We come to college to grow up and become the adults that we always envisioned, this being the case I should not be 19 years old and still being told where to sit. This cannot be fair, and I am pretty sure I’m not the only one who is fed up with professors in college telling us where to sit just because it makes their life easier.
It is hard enough that you have to be in a class full of people you probably do not know, but to add assigned seating, making you to sit beside that guy that breathes too loudly or the girl that clicks her pen because it’s a nervous habit, is just cruel.
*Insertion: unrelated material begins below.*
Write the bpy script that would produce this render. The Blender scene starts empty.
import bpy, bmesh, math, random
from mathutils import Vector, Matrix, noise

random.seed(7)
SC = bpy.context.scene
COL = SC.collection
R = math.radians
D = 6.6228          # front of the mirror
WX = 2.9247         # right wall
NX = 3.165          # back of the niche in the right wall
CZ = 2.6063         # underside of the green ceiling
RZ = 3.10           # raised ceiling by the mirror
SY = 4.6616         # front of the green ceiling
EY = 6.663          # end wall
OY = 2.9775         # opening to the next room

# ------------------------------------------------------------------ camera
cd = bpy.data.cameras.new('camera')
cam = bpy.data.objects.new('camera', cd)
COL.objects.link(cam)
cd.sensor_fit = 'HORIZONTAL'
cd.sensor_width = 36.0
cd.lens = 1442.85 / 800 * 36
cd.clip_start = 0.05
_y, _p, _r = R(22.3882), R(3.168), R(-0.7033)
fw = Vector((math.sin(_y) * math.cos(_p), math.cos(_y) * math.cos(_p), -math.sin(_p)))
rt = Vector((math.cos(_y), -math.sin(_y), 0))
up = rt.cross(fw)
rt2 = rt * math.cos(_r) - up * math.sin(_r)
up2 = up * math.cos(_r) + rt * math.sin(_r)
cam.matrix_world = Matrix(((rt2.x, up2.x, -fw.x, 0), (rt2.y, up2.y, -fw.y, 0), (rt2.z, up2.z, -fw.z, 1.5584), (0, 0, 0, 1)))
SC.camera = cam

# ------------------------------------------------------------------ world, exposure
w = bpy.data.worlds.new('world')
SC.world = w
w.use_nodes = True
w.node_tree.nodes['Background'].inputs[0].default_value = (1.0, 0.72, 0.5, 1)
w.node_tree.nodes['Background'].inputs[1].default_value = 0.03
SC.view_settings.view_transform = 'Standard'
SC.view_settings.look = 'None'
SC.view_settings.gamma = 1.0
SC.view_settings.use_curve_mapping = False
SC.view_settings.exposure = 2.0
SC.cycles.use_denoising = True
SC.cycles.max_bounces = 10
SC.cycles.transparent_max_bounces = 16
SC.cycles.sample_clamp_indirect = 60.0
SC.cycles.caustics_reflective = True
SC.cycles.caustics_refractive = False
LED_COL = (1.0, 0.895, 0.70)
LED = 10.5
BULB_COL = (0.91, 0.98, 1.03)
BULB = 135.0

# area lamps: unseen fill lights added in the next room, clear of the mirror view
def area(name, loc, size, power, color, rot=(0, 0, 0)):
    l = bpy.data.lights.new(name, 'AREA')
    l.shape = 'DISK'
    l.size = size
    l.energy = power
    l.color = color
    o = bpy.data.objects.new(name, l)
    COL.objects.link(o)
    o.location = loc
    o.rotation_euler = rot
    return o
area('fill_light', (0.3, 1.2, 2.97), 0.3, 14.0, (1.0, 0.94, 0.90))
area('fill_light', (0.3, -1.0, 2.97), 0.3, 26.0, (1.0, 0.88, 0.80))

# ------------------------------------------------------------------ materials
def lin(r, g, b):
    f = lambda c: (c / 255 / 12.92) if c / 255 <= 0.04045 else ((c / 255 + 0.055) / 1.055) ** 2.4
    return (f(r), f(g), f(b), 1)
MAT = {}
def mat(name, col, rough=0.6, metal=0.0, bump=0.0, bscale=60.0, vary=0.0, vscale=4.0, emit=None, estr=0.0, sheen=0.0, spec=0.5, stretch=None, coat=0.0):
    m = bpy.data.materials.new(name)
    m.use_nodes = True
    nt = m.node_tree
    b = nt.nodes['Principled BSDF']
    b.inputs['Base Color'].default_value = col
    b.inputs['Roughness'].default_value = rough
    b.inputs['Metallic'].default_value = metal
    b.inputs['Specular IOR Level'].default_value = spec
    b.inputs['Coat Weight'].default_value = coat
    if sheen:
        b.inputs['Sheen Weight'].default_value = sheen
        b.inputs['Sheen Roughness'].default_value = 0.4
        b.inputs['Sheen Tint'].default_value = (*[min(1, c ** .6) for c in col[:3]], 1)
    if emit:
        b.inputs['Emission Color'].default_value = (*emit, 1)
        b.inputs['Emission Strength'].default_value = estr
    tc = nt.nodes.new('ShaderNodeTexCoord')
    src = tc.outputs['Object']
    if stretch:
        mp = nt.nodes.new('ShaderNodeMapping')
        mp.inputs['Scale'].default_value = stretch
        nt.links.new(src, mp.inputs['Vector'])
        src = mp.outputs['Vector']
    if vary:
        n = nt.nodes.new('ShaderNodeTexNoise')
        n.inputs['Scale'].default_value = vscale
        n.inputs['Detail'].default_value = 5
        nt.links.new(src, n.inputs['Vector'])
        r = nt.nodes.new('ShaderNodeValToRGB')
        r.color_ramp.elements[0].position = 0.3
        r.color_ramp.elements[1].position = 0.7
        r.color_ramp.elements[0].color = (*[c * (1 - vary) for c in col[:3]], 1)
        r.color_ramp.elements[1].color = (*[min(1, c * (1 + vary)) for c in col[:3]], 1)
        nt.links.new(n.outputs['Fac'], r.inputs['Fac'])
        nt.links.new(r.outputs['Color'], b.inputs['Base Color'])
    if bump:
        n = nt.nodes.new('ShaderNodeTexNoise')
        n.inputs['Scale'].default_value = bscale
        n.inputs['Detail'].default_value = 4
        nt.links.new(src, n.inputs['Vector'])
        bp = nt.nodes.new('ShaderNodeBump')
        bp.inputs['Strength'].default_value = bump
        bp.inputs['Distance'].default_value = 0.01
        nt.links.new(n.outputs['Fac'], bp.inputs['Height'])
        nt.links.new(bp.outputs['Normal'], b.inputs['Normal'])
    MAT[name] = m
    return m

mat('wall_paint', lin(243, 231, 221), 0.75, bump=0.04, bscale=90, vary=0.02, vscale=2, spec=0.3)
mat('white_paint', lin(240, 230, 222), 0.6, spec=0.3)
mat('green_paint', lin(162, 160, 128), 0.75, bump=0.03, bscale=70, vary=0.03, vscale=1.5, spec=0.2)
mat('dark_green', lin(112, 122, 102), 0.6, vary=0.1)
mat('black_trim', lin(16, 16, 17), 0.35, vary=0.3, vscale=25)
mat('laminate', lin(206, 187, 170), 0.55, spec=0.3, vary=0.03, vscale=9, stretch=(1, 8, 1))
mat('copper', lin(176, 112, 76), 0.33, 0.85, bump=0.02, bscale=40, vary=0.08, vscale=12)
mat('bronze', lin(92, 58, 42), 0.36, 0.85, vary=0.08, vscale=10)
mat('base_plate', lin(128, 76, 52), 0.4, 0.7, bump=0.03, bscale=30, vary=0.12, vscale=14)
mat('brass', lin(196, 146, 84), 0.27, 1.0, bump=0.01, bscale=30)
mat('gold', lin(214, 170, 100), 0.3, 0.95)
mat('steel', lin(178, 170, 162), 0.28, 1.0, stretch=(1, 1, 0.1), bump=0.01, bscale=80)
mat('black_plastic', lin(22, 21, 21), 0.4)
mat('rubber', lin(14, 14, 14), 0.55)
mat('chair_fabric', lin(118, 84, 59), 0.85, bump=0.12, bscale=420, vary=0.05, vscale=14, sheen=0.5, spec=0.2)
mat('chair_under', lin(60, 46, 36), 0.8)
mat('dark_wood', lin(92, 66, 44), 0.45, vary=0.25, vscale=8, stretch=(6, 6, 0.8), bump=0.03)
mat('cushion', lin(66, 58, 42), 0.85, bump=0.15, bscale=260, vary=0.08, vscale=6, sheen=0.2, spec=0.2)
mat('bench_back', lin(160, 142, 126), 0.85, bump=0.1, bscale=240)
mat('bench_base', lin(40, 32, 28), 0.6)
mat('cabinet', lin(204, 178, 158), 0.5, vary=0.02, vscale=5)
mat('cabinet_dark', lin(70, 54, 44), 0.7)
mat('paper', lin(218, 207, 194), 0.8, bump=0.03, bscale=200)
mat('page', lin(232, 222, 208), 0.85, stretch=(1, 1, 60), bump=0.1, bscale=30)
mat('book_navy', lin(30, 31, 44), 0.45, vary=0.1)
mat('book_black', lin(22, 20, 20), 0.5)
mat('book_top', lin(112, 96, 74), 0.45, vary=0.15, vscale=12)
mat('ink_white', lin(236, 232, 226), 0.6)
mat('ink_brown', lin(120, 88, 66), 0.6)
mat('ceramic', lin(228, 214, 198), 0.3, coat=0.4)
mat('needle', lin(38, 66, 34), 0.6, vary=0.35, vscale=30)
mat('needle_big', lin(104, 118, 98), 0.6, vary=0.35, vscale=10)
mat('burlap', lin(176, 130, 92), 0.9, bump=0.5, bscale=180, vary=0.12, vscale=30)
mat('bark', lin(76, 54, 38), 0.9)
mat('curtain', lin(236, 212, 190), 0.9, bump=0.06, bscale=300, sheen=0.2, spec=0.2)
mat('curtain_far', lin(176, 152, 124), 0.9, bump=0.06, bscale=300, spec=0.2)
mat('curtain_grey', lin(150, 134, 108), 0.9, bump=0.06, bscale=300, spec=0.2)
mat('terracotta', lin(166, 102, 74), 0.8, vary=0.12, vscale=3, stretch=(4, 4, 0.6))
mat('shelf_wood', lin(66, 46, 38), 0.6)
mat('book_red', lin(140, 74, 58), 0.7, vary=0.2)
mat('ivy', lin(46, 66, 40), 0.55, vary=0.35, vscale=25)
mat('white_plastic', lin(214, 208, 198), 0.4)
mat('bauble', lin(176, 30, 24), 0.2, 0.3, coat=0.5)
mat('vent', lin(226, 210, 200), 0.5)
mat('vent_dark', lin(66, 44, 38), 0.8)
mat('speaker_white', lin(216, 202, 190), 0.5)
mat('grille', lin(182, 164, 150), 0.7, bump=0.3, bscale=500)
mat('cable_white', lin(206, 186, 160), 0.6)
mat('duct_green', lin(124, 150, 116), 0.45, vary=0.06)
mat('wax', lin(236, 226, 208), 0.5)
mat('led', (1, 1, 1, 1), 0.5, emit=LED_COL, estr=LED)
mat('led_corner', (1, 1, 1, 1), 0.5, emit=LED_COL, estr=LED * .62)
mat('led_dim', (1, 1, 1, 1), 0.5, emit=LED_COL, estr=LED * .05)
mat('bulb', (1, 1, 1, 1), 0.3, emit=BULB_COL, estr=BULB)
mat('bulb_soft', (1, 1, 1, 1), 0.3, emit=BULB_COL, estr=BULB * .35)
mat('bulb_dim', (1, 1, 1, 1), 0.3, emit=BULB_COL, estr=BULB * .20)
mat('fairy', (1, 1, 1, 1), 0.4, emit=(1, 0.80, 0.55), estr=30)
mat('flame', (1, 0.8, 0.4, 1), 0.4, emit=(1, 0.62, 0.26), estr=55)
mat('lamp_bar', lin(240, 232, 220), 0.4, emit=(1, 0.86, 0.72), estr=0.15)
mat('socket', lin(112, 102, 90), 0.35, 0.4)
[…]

Professors say they assign seating to make sure students come to class every day and they can check that they are there. For example, in one of my communication classes I am forced to sit in the back of a large room just so the TA can walk up the steps look down the row and check off that I am there. Maybe I wanted to sit in the first row or the middle, but because my last name starts with a “T” I am automatically put all the way in the back.
In some aspects I do understand why college professors have to enforce assigned seating. The amount of students can be as high as 200 or more students and we have our ways of making it seem like we were in class when we really were not. Unfortunately, professors have gotten wiser and much more strict on how they deal with attendance. Professors want to make sure that students are in their classroom every other day and ready to learn something new.
Assigned seating is a drag on college students. If we want to attend class regularly I am pretty sure that we would, in most cases our parents or ourselves are paying for our education and if we do not perform well it will be on us and not our professors. It just really gets under my skin that I cannot freely move from seat to seat each day I come into class just because my professor feels the righteous need to take role.
I have a couple of alternatives to professors putting us in assigned seating as if we were in kindergarten. I think that they should pass around roll and let us sign in. We could also spend the first five minutes of every class and call out every name on the list and mark the ones who are not present.
Being able to seat ourselves would prevent our suffering when we are forced to sit beside the annoying guy who always has to answer the question or when we are forced to squeeze our way down a narrow aisle while you step on people’s book bags and their feet; when all you wanted to do was sit on the end of the row in the first place.
Let us find our way in the classroom, for its the goal of college anyway: to prepare us to find our way on our own.